- [To be done]
Read the data and repeat it in full, exactly.

═════ Material shown

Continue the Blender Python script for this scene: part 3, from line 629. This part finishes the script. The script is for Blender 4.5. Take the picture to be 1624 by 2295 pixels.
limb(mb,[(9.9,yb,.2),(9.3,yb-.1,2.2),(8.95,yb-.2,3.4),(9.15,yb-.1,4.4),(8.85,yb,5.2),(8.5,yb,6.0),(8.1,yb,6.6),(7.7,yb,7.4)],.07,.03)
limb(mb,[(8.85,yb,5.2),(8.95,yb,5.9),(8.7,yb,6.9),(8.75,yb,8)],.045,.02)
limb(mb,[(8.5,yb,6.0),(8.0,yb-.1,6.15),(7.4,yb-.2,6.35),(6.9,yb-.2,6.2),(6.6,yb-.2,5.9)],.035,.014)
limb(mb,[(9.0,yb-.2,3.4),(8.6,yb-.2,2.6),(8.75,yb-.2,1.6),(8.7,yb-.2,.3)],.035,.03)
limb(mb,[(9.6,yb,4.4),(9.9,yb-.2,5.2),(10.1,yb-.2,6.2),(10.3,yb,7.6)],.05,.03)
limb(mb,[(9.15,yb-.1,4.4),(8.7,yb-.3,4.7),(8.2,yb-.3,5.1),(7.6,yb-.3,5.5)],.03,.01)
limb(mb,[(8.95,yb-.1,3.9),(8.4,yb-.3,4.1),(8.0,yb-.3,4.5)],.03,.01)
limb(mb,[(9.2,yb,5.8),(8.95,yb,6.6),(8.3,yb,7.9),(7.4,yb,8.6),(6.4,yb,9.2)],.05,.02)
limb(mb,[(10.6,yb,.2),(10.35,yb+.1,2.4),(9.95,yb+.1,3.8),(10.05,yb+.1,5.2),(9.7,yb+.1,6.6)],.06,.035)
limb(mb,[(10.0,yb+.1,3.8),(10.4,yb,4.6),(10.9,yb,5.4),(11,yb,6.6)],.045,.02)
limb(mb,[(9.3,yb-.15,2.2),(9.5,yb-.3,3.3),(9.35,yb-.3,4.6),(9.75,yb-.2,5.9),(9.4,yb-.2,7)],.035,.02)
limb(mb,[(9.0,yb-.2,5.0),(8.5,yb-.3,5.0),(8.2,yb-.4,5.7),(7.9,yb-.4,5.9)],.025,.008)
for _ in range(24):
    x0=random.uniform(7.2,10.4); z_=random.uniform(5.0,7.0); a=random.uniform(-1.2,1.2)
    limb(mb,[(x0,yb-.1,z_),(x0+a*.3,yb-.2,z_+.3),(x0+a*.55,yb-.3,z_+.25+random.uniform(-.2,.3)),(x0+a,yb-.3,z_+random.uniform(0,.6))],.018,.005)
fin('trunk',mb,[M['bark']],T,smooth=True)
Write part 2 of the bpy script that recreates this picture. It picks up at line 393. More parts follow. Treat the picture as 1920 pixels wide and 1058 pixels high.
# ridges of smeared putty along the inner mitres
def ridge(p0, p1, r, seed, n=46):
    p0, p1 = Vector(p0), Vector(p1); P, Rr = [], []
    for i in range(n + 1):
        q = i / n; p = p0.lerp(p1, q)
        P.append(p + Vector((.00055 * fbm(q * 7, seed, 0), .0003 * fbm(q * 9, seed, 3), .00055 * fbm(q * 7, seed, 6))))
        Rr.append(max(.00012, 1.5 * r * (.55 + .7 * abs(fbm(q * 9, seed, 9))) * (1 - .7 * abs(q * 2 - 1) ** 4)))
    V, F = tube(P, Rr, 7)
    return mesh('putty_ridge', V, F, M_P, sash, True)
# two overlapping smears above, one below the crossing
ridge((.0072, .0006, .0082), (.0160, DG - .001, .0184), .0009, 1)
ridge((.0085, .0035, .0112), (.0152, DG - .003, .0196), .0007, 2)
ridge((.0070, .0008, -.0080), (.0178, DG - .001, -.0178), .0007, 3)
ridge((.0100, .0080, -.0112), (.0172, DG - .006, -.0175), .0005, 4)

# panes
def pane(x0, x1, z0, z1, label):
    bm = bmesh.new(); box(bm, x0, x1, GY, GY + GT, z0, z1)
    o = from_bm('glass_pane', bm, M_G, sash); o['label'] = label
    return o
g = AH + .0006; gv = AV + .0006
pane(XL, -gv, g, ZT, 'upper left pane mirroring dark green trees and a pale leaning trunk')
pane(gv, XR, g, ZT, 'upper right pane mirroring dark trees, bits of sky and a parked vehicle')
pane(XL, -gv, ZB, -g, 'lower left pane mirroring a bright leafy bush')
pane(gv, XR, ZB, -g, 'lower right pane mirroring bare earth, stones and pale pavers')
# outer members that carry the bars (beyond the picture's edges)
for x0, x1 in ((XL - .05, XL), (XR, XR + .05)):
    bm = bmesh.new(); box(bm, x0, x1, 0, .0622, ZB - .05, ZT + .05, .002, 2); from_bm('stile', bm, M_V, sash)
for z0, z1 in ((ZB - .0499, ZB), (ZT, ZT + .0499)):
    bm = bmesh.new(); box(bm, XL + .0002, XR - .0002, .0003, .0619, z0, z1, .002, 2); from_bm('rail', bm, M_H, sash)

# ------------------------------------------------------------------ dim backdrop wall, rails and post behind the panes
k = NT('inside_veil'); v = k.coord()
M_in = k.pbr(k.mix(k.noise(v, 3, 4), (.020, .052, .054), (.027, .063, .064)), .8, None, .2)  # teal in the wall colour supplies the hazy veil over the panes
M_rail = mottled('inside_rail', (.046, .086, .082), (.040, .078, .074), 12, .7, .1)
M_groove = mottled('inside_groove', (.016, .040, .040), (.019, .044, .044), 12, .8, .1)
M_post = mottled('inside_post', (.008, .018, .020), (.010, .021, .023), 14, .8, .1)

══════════

- [The solution]
Continue the Blender Python script for this scene: part 3, from line 629. This part finishes the script. The script is for Blender 4.5. Take the picture to be 1624 by 2295 pixels.
limb(mb,[(9.9,yb,.2),(9.3,yb-.1,2.2),(8.95,yb-.2,3.4),(9.15,yb-.1,4.4),(8.85,yb,5.2),(8.5,yb,6.0),(8.1,yb,6.6),(7.7,yb,7.4)],.07,.03)
limb(mb,[(8.85,yb,5.2),(8.95,yb,5.9),(8.7,yb,6.9),(8.75,yb,8)],.045,.02)
limb(mb,[(8.5,yb,6.0),(8.0,yb-.1,6.15),(7.4,yb-.2,6.35),(6.9,yb-.2,6.2),(6.6,yb-.2,5.9)],.035,.014)
limb(mb,[(9.0,yb-.2,3.4),(8.6,yb-.2,2.6),(8.75,yb-.2,1.6),(8.7,yb-.2,.3)],.035,.03)
limb(mb,[(9.6,yb,4.4),(9.9,yb-.2,5.2),(10.1,yb-.2,6.2),(10.3,yb,7.6)],.05,.03)
limb(mb,[(9.15,yb-.1,4.4),(8.7,yb-.3,4.7),(8.2,yb-.3,5.1),(7.6,yb-.3,5.5)],.03,.01)
limb(mb,[(8.95,yb-.1,3.9),(8.4,yb-.3,4.1),(8.0,yb-.3,4.5)],.03,.01)
limb(mb,[(9.2,yb,5.8),(8.95,yb,6.6),(8.3,yb,7.9),(7.4,yb,8.6),(6.4,yb,9.2)],.05,.02)
limb(mb,[(10.6,yb,.2),(10.35,yb+.1,2.4),(9.95,yb+.1,3.8),(10.05,yb+.1,5.2),(9.7,yb+.1,6.6)],.06,.035)
limb(mb,[(10.0,yb+.1,3.8),(10.4,yb,4.6),(10.9,yb,5.4),(11,yb,6.6)],.045,.02)
limb(mb,[(9.3,yb-.15,2.2),(9.5,yb-.3,3.3),(9.35,yb-.3,4.6),(9.75,yb-.2,5.9),(9.4,yb-.2,7)],.035,.02)
limb(mb,[(9.0,yb-.2,5.0),(8.5,yb-.3,5.0),(8.2,yb-.4,5.7),(7.9,yb-.4,5.9)],.025,.008)
for _ in range(24):
    x0=random.uniform(7.2,10.4); z_=random.uniform(5.0,7.0); a=random.uniform(-1.2,1.2)
    limb(mb,[(x0,yb-.1,z_),(x0+a*.3,yb-.2,z_+.3),(x0+a*.55,yb-.3,z_+.25+random.uniform(-.2,.3)),(x0+a,yb-.3,z_+random.uniform(0,.6))],.018,.005)
fin('trunk',mb,[M['bark']],T,smooth=True)
Write part 2 of the bpy script that recreates this picture. It picks up at line 393. More parts follow. Treat the picture as 1920 pixels wide and 1058 pixels high.
# ridges of smeared putty along the inner mitres
def ridge(p0, p1, r, seed, n=46):
    p0, p1 = Vector(p0), Vector(p1); P, Rr = [], []
    for i in range(n + 1):
        q = i / n; p = p0.lerp(p1, q)
        P.append(p + Vector((.00055 * fbm(q * 7, seed, 0), .0003 * fbm(q * 9, seed, 3), .00055 * fbm(q * 7, seed, 6))))
        Rr.append(max(.00012, 1.5 * r * (.55 + .7 * abs(fbm(q * 9, seed, 9))) * (1 - .7 * abs(q * 2 - 1) ** 4)))
    V, F = tube(P, Rr, 7)
    return mesh('putty_ridge', V, F, M_P, sash, True)
# two overlapping smears above, one below the crossing
ridge((.0072, .0006, .0082), (.0160, DG - .001, .0184), .0009, 1)
ridge((.0085, .0035, .0112), (.0152, DG - .003, .0196), .0007, 2)
ridge((.0070, .0008, -.0080), (.0178, DG - .001, -.0178), .0007, 3)
ridge((.0100, .0080, -.0112), (.0172, DG - .006, -.0175), .0005, 4)

# panes
def pane(x0, x1, z0, z1, label):
    bm = bmesh.new(); box(bm, x0, x1, GY, GY + GT, z0, z1)
    o = from_bm('glass_pane', bm, M_G, sash); o['label'] = label
    return o
g = AH + .0006; gv = AV + .0006
pane(XL, -gv, g, ZT, 'upper left pane mirroring dark green trees and a pale leaning trunk')
pane(gv, XR, g, ZT, 'upper right pane mirroring dark trees, bits of sky and a parked vehicle')
pane(XL, -gv, ZB, -g, 'lower left pane mirroring a bright leafy bush')
pane(gv, XR, ZB, -g, 'lower right pane mirroring bare earth, stones and pale pavers')
# outer members that carry the bars (beyond the picture's edges)
for x0, x1 in ((XL - .05, XL), (XR, XR + .05)):
    bm = bmesh.new(); box(bm, x0, x1, 0, .0622, ZB - .05, ZT + .05, .002, 2); from_bm('stile', bm, M_V, sash)
for z0, z1 in ((ZB - .0499, ZB), (ZT, ZT + .0499)):
    bm = bmesh.new(); box(bm, XL + .0002, XR - .0002, .0003, .0619, z0, z1, .002, 2); from_bm('rail', bm, M_H, sash)

# ------------------------------------------------------------------ dim backdrop wall, rails and post behind the panes
k = NT('inside_veil'); v = k.coord()
M_in = k.pbr(k.mix(k.noise(v, 3, 4), (.020, .052, .054), (.027, .063, .064)), .8, None, .2)  # teal in the wall colour supplies the hazy veil over the panes
M_rail = mottled('inside_rail', (.046, .086, .082), (.040, .078, .074), 12, .7, .1)
M_groove = mottled('inside_groove', (.016, .040, .040), (.019, .044, .044), 12, .8, .1)
M_post = mottled('inside_post', (.008, .018, .020), (.010, .021, .023), 14, .8, .1)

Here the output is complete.